*PROBLEM DETAILS:* The listing below holds a line with "bw = MB().box((XL - 0.4, YW" and a later line with "backing(RIGHT, [(RU0, 5), (RU1". Write out those two lines and every line between them, exactly, and nothing else.

*A block of data:*
▽

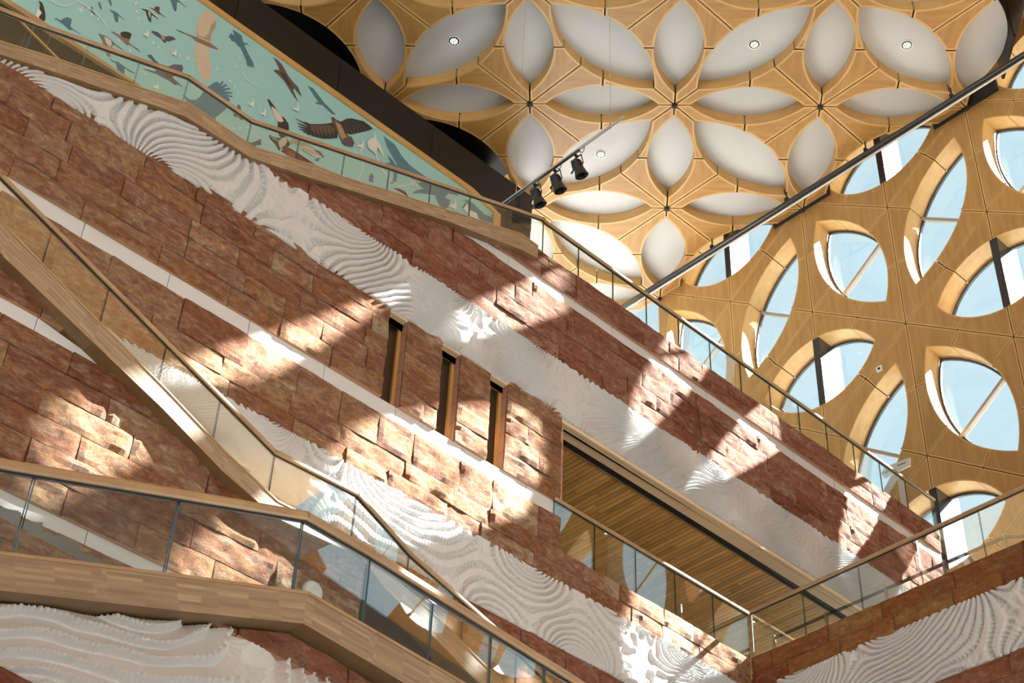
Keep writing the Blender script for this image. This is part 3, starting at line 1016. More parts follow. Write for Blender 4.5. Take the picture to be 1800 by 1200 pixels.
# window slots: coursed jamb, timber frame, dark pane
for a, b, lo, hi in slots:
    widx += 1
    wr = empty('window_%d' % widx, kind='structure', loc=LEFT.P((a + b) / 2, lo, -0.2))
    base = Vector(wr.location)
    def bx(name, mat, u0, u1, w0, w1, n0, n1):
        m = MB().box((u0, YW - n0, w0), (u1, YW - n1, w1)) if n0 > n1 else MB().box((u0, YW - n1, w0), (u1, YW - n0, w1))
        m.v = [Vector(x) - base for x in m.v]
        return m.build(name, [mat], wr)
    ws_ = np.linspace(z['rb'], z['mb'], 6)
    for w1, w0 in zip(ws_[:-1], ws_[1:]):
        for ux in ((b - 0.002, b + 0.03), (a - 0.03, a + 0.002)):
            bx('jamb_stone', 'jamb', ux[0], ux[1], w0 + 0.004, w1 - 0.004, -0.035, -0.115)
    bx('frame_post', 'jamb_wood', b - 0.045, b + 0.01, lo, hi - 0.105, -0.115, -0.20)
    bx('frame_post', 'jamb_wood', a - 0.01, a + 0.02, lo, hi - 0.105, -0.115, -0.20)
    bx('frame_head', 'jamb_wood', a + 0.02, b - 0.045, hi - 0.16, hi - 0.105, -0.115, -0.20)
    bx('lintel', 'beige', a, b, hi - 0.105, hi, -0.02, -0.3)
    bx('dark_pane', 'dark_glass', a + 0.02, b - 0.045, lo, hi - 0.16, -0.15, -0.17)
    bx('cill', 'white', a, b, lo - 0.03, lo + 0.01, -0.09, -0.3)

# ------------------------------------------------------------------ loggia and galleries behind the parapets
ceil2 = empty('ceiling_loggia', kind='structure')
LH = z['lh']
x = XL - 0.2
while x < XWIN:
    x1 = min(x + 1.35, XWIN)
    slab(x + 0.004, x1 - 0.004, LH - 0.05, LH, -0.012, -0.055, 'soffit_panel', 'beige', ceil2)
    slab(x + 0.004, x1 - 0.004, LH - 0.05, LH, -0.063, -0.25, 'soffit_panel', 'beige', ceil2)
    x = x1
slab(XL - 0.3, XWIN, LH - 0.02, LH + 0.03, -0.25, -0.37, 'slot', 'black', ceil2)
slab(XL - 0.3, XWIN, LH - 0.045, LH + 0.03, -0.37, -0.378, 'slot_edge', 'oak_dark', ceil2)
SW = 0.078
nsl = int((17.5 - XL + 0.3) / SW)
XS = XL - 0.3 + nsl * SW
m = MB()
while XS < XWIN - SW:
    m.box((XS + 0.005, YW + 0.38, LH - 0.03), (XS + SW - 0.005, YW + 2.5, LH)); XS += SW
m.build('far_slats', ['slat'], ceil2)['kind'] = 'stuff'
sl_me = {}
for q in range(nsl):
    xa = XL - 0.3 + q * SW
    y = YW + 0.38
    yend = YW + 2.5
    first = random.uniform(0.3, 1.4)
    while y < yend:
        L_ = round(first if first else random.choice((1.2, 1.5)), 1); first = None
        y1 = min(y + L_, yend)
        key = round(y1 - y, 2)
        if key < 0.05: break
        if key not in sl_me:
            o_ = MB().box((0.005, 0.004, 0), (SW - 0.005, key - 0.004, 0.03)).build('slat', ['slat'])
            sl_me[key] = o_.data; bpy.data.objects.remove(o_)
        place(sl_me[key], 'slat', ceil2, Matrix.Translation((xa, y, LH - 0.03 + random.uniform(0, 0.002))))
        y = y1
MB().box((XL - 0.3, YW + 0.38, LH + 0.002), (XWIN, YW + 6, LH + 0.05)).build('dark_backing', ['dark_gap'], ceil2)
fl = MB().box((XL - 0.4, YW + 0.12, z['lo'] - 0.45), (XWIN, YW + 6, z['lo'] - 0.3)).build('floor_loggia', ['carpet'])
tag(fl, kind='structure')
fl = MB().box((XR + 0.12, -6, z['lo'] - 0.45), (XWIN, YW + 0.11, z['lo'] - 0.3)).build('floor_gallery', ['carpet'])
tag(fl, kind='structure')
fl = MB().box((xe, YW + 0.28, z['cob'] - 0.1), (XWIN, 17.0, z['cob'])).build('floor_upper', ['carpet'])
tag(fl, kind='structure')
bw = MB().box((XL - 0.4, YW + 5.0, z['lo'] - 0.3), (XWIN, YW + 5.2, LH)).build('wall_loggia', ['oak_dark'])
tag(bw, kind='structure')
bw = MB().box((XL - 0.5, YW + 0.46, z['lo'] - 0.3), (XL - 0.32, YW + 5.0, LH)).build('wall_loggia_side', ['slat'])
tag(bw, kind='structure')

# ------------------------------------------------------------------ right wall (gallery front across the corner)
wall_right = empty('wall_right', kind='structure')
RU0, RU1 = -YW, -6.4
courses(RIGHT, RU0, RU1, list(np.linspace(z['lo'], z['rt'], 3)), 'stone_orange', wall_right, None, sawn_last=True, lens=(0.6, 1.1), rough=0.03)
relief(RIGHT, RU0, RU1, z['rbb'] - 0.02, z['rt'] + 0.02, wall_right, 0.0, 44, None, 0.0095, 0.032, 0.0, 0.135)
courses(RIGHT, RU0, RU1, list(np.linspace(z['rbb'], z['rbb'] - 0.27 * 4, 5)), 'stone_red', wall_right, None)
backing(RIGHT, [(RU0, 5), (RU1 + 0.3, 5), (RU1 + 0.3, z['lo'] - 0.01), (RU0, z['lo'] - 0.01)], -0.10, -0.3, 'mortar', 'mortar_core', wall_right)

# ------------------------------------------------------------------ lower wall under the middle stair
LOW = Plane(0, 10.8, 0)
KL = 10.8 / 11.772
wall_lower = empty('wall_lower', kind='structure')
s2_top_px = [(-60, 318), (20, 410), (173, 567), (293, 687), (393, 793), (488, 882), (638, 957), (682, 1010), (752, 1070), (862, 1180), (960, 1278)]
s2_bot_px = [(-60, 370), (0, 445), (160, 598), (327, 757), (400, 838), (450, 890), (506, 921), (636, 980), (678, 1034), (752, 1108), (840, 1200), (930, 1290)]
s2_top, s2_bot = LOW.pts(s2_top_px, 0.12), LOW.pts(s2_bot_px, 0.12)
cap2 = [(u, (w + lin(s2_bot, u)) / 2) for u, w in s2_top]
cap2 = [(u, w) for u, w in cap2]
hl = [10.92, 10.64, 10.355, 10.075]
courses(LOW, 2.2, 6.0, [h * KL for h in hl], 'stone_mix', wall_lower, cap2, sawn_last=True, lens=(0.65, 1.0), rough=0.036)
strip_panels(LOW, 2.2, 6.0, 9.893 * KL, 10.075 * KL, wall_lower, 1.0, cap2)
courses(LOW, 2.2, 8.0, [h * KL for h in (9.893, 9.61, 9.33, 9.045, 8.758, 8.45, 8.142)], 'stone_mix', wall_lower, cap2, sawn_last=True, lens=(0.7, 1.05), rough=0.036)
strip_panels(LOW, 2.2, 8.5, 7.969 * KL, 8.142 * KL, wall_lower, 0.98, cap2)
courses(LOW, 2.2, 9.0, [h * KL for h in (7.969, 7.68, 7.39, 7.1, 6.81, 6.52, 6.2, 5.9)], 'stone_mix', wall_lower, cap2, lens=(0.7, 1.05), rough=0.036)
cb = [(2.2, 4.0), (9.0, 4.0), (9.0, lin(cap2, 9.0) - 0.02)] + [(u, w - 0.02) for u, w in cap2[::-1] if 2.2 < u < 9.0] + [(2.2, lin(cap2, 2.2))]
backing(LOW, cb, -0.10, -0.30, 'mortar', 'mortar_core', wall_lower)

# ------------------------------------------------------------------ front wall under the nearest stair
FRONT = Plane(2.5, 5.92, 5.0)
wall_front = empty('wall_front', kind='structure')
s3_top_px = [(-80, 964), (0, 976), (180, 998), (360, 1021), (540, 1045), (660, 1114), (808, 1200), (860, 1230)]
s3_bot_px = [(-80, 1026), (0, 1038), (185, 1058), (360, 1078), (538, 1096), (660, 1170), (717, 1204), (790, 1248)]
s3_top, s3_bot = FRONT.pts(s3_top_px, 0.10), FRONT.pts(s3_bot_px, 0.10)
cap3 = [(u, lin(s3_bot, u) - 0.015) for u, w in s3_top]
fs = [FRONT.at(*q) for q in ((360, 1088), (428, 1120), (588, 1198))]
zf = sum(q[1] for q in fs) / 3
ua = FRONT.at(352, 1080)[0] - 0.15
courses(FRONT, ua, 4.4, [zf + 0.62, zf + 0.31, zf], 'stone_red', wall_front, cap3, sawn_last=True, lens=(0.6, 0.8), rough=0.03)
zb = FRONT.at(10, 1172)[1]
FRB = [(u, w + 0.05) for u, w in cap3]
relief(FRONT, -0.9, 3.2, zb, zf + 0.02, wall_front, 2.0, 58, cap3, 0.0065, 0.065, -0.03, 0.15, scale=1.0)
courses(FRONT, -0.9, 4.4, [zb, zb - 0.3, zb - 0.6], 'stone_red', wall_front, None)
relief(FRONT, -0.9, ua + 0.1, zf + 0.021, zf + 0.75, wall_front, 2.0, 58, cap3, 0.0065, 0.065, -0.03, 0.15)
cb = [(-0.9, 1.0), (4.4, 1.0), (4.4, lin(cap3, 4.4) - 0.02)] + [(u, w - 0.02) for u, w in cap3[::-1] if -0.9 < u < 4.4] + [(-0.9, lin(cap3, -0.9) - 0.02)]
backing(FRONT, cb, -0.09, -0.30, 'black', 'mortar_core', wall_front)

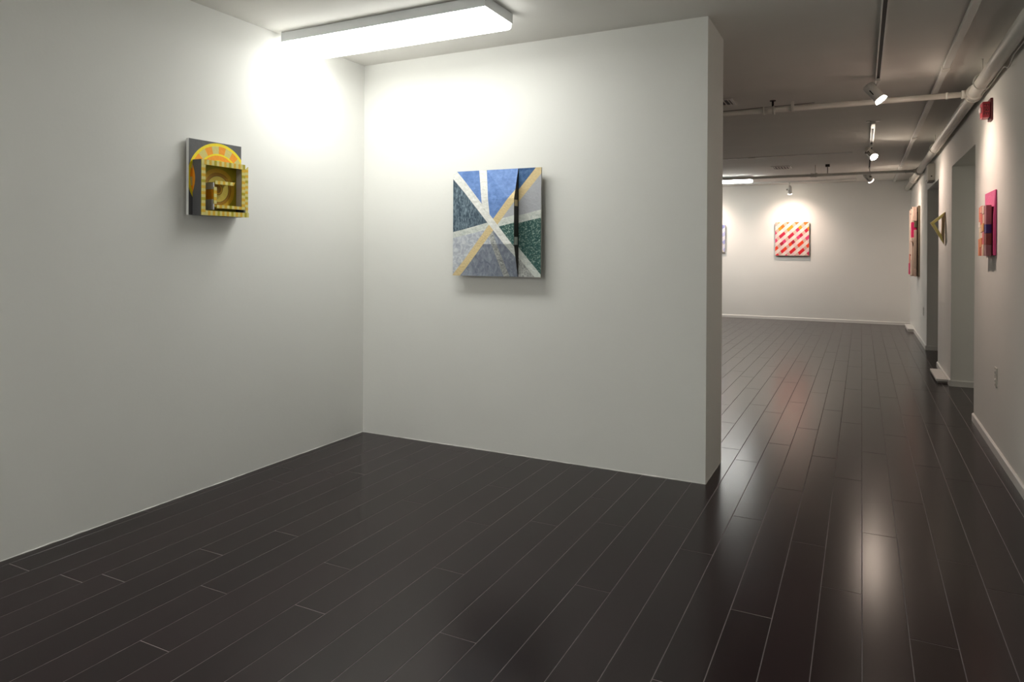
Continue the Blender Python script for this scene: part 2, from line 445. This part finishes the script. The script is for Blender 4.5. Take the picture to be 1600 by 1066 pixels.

△

*SOLUTION TO THE EXERCISE:*
bw = MB().box((XL - 0.4, YW + 5.0, z['lo'] - 0.3), (XWIN, YW + 5.2, LH)).build('wall_loggia', ['oak_dark'])
tag(bw, kind='structure')
bw = MB().box((XL - 0.5, YW + 0.46, z['lo'] - 0.3), (XL - 0.32, YW + 5.0, LH)).build('wall_loggia_side', ['slat'])
tag(bw, kind='structure')

# ------------------------------------------------------------------ right wall (gallery front across the corner)
wall_right = empty('wall_right', kind='structure')
RU0, RU1 = -YW, -6.4
courses(RIGHT, RU0, RU1, list(np.linspace(z['lo'], z['rt'], 3)), 'stone_orange', wall_right, None, sawn_last=True, lens=(0.6, 1.1), rough=0.03)
relief(RIGHT, RU0, RU1, z['rbb'] - 0.02, z['rt'] + 0.02, wall_right, 0.0, 44, None, 0.0095, 0.032, 0.0, 0.135)
courses(RIGHT, RU0, RU1, list(np.linspace(z['rbb'], z['rbb'] - 0.27 * 4, 5)), 'stone_red', wall_right, None)
backing(RIGHT, [(RU0, 5), (RU1 + 0.3, 5), (RU1 + 0.3, z['lo'] - 0.01), (RU0, z['lo'] - 0.01)], -0.10, -0.3, 'mortar', 'mortar_core', wall_right)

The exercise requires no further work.